Another junior, the 6-3 Noble, is Gurley’s best athlete.
“He can run, jump and get hands on balls,” Gurley said. “His active nature should hopefully help us win a lot of ballgames.”
Noble is in his third year on varsity.
“His playing time will quadruple,” Gurley insisted.
Gore, a 5-8 senior, could be the team’s top 3-point shooter.
“A little more work on ballhandling and defense will make him even more valuable,” Gurley said.
Other seniors include Phifer, Phillips, Cuthbertson and Roy Wood, the team’s tallest player at 6-8.
“Phifer is the ultimate team player,” Gurley said.
“Phillips played jayvee as a junior because I wanted him to play, not sit. He took that role with bravado, and that should materialize into a lot of playing time. He’s hard-nosed.”
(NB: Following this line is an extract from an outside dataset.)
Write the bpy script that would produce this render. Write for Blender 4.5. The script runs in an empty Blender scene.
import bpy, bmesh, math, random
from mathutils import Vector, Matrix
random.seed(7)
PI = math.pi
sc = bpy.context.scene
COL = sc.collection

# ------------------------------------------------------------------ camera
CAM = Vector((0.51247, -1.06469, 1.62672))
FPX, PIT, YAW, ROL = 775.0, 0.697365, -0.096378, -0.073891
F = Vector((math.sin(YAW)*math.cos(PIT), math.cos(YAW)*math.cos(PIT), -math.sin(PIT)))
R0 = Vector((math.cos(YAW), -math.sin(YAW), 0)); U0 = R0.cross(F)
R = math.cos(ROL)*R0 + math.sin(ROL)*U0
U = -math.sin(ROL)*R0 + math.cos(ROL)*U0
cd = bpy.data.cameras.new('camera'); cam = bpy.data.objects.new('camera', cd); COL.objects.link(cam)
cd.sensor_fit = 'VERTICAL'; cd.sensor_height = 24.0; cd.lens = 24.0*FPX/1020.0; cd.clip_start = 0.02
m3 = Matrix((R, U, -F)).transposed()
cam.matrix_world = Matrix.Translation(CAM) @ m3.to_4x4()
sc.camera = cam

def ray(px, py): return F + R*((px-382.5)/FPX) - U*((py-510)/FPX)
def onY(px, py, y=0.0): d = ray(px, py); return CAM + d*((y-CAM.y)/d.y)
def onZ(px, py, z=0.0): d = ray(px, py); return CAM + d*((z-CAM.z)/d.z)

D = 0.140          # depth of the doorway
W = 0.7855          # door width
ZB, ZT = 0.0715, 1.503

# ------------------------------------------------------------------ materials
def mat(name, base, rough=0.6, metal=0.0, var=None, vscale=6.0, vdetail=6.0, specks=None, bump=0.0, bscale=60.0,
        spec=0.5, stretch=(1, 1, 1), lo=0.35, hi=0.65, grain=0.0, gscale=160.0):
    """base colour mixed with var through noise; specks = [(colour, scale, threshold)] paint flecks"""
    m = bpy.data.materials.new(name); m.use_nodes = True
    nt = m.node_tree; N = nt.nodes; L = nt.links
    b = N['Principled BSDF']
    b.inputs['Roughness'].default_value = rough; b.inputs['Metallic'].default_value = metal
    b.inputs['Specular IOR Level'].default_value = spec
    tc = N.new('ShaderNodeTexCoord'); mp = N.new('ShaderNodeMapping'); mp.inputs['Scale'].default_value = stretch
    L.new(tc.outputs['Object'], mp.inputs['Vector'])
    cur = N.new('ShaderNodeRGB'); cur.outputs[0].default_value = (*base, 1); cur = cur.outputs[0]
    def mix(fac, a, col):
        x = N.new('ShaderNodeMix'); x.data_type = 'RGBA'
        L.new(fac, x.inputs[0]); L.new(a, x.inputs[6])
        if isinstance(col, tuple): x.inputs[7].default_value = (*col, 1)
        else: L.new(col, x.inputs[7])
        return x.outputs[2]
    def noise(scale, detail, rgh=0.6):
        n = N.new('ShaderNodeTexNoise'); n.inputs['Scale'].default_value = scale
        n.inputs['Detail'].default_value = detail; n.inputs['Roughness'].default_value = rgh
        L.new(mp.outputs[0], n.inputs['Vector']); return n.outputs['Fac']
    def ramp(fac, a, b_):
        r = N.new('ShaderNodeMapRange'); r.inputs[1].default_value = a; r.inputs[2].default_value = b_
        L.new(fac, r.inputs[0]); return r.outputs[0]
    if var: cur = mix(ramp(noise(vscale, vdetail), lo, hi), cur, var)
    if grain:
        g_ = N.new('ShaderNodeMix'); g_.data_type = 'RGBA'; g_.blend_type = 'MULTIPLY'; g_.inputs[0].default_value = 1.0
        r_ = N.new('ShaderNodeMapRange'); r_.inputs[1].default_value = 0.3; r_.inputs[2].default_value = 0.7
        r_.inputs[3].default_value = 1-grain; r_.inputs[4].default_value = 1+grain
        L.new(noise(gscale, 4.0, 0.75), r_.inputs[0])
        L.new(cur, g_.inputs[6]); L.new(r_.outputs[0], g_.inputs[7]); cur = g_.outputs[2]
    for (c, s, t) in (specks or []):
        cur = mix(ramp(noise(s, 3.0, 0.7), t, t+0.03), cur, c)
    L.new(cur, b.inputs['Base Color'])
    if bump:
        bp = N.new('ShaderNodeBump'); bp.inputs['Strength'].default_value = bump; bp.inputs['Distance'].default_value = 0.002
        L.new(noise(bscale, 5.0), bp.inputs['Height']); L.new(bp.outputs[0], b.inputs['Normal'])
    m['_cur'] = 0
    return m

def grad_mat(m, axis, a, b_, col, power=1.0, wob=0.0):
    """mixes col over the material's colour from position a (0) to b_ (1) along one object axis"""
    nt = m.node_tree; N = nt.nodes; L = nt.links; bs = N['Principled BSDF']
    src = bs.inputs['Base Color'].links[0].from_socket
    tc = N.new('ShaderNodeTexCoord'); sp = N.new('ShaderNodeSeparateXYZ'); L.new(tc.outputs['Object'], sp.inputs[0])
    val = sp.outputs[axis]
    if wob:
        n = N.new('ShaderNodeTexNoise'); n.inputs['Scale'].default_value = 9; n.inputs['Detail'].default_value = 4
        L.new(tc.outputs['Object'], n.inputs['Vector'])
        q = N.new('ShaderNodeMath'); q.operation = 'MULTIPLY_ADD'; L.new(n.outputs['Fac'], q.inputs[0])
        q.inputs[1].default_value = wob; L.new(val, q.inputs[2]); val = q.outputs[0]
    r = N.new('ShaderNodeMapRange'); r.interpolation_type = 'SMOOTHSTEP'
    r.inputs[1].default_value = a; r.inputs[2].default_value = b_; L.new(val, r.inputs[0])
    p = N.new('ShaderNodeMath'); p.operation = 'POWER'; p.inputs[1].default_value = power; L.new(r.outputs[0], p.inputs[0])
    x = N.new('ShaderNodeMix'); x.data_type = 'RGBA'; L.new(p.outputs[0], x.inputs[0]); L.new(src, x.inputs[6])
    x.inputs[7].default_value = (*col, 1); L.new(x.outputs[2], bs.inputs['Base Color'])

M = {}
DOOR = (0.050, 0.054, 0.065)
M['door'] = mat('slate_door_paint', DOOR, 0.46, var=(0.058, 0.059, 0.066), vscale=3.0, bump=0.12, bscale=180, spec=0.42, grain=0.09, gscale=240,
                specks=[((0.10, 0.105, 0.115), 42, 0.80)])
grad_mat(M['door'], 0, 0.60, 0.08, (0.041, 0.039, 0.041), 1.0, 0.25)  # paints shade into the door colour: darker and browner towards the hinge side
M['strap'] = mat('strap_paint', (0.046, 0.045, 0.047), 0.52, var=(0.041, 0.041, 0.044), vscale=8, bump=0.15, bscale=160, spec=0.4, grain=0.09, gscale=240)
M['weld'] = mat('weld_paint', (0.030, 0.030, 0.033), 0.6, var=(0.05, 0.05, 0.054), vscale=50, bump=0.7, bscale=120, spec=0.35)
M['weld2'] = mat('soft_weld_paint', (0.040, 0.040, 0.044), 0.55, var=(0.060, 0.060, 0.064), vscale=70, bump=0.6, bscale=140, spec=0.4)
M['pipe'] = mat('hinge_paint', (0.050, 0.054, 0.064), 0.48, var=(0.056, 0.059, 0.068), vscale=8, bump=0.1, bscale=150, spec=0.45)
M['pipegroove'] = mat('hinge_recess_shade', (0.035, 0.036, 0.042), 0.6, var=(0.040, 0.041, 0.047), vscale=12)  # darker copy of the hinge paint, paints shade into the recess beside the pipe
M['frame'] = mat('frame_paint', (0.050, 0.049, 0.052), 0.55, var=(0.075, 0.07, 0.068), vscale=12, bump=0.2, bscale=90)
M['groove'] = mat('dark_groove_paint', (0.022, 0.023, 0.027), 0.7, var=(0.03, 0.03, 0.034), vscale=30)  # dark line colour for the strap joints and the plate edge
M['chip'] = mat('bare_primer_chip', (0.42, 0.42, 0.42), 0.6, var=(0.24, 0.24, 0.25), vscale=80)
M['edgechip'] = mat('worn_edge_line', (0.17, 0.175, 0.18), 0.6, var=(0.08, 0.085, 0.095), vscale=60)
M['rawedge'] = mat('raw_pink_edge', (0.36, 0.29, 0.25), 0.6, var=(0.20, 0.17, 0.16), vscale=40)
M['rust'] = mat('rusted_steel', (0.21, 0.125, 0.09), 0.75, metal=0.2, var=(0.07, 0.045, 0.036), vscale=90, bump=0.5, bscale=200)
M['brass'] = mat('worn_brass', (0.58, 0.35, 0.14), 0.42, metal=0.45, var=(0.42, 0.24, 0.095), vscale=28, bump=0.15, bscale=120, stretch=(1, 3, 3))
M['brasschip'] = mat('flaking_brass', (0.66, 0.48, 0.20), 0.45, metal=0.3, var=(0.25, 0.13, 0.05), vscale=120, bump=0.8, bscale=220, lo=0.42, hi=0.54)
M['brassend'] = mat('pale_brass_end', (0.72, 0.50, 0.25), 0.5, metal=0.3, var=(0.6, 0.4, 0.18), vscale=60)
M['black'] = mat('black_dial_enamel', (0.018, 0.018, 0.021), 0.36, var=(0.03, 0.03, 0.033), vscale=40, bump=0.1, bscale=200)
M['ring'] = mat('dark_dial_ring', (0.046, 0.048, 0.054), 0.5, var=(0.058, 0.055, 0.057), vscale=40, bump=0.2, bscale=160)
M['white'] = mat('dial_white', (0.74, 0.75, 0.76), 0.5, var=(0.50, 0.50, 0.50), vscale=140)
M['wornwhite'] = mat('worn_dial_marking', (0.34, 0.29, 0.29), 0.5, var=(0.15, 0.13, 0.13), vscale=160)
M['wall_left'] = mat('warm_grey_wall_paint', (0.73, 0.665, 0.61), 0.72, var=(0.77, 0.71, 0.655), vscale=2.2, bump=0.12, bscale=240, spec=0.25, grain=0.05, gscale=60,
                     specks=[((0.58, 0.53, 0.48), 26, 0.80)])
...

The long, 6-4 Cuthbertson was sent down to jayvee last year for the same reason, and he learned he could score around the basket.
“I call him the ‘Mayor of Mimosa Street,’ ” Gurley chuckled. “He has to give us defense, rebounding and hustle in the post.”
Warren, a 6-3 sophomore, and 6-3 junior Kevin Turner come up from jayvee.
“Turner has that herky-jerky ability to get to the hole,” Gurley said. “He’s also left-handed, and that makes his shot harder to block. He’s like Domonique. He’s a slasher with long arms.”
Gurley likes Warren.
“He’s a very good offensive player,” Gurley said. “He has an assortment of moves to get shots off in the post.”
There is no high-scoring star returning for the first time in what seems like forever.
“We’ll be a hard-nosed, tough-minded basketball team,” said Gurley, who enters his 18th season of coaching with a career record of 376-106. “We’re going to rely on that. In the past, we’ve had a big fella … or two, or three … to make the nucleus of our game plan. This group, to be successful, has to rely on the entire roster to do things like rebound, change opponents’ shots, break pressure and score the ball.”
Gurley won’t have K.J. Sherrill’s post presence, Myles Moore’s 3-point shooting, Kaleb Kimber’s smoothness or Jason Grant’s quickness. They’ve all graduated. He won’t have sophomore Jordan Kimber anymore, either. Kimber now plays for a private school in Charlotte.
“But,” Gurley said, “I like the ballclub we’ll bring into the gym every night.”
Especially when football season is over.